How exciting and inspiring! I'm a playwright who lives oh-so-far from anywhere you've ever heard of --quick! who can be first to point to Pt. Townsend, WA on a map? -- and I'm here for lots of great reasons, so I'm not complaining, I'm just saying. I have been dreaming of something exactly like your amazing experience, Anne, and I'm thrilled to know it's already happening out there in cyberland. It takes a lot of heart and courage to travel off into the unknown, whether it's staring at a blank page as you contemplate the first words of a new play or finding your way in a strange city. Congratulations to all of you!

This is the new wave!
And an important lesson on how saying "yes" opens the door to innovative and distance bending artistry.

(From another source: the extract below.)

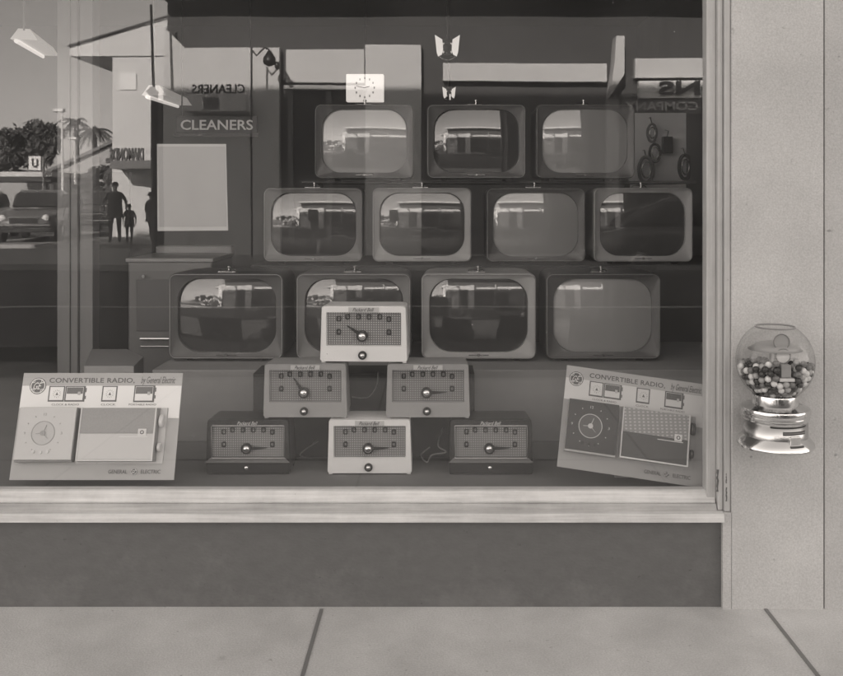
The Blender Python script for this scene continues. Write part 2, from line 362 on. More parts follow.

I am so thankful for this post today!

What an amazing journey and what a cool way to develop work. We should all continue to find more and more ways to connect like this. Thanks for sharing!!

That is so cool. And the lines of connectivity began with a stranger in a distant city, in fourteenth century Spain, thinking about love. And you, in South Bend Indiana, pouring over his text. How wonderful.